Sistem senioritas di institusi pendidikan, terutama di jenjang sekolah menengah dan perguruan tinggi, sudah lama menjadi tradisi yang melekat. Namun, meskipun dianggap sebagai bagian dari pembinaan kedisiplinan dan karakter, sistem ini sering kali menyisakan cerita kelam. Kekerasan, intimidasi, dan bullying sering kali lahir dari hubungan tidak seimbang antara senior dan junior. Budaya ini bukan hanya merusak mentalitas siswa, tetapi juga bertentangan dengan tujuan pendidikan itu sendiri. Jika dibiarkan terus-menerus, kekerasan berbasis senioritas bisa berdampak panjang pada perkembangan kepribadian generasi muda.
Senioritas: Tradisi yang Tak Selalu Positif
Budaya senioritas di banyak institusi pendidikan sering kali dibalut dengan alasan "pembinaan" atau "pembentukan karakter." Senior diharapkan menjadi contoh yang baik bagi junior, baik dalam hal akademis, moral, maupun sikap. Namun, dalam praktiknya, apa yang terjadi sering kali jauh dari ekspektasi. Senior justru menggunakan kedudukannya untuk memperlakukan junior secara sewenang-wenang. Perbedaan status yang dibangun berdasarkan lamanya waktu di institusi, membuat senior merasa berhak memberikan perintah yang tidak masuk akal, bahkan sering kali disertai dengan kekerasan.
Pada tahun 2019, misalnya, di sebuah perguruan tinggi di Indonesia, terjadi kasus kekerasan terhadap mahasiswa baru di mana seorang junior harus menjalani hukuman fisik yang berlebihan hanya karena kesalahan kecil yang tidak sepatutnya dihukum.

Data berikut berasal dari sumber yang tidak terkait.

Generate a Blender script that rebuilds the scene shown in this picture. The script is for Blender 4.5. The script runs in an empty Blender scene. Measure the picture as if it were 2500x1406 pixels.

Tindakan tersebut tentu tidak hanya mencederai fisik, tetapi juga mental korban. Kasus ini hanya salah satu dari banyak kasus kekerasan yang terjadi akibat sistem senioritas yang berlebihan.
Hierarki Tidak Sehat
Salah satu aspek paling berbahaya dari sistem senioritas adalah terciptanya hierarki yang tidak sehat di lingkungan pendidikan. Dalam proses belajar, setiap individu seharusnya memiliki kedudukan yang setara. Namun, dengan adanya senioritas, terjadi pembagian kekuasaan yang tidak seimbang. Senior sering kali merasa memiliki kendali atas junior hanya karena mereka lebih dulu memasuki lingkungan pendidikan tersebut. Ketidaksetaraan ini menciptakan ruang bagi perilaku dominan yang berujung pada kekerasan dan bullying.
Junior, di sisi lain, sering kali dipaksa untuk tunduk pada aturan-aturan tidak tertulis yang ditetapkan oleh senior. Mereka diwajibkan untuk mematuhi perintah-perintah yang, kadang kala, tidak masuk akal, dan jika melawan, mereka bisa menghadapi sanksi sosial seperti dikucilkan atau, yang lebih buruk lagi, mengalami kekerasan fisik. Tekanan ini membuat junior berada dalam posisi yang sangat rentan, di mana hak-hak mereka sebagai individu sering kali terabaikan.
Kekerasan Terselubung dengan Dalih Tradisi
Banyak institusi pendidikan, terutama yang memiliki tradisi kuat seperti sekolah berasrama atau perguruan tinggi dengan organisasi kemahasiswaan yang kuat, memiliki ritual tertentu yang melibatkan kekerasan fisik atau mental sebagai bagian dari "penerimaan" junior. Dalam beberapa kasus, kekerasan ini bahkan disamarkan sebagai proses pembentukan karakter atau penguatan mental. Sering kali, kekerasan ini terjadi selama masa orientasi mahasiswa baru atau kegiatan ekstrakurikuler.
Hal ini tentu saja bertentangan dengan prinsip pendidikan yang mengedepankan pembelajaran, empati, dan pengembangan potensi diri. Kekerasan yang disamarkan dengan istilah "pembinaan mental" sebenarnya hanya memperburuk trauma mental yang dialami junior. Sebagai contoh, seorang siswa yang menjadi korban kekerasan di awal tahun ajarannya mungkin akan tumbuh dengan perasaan tidak aman, kehilangan kepercayaan diri, bahkan mengalami depresi.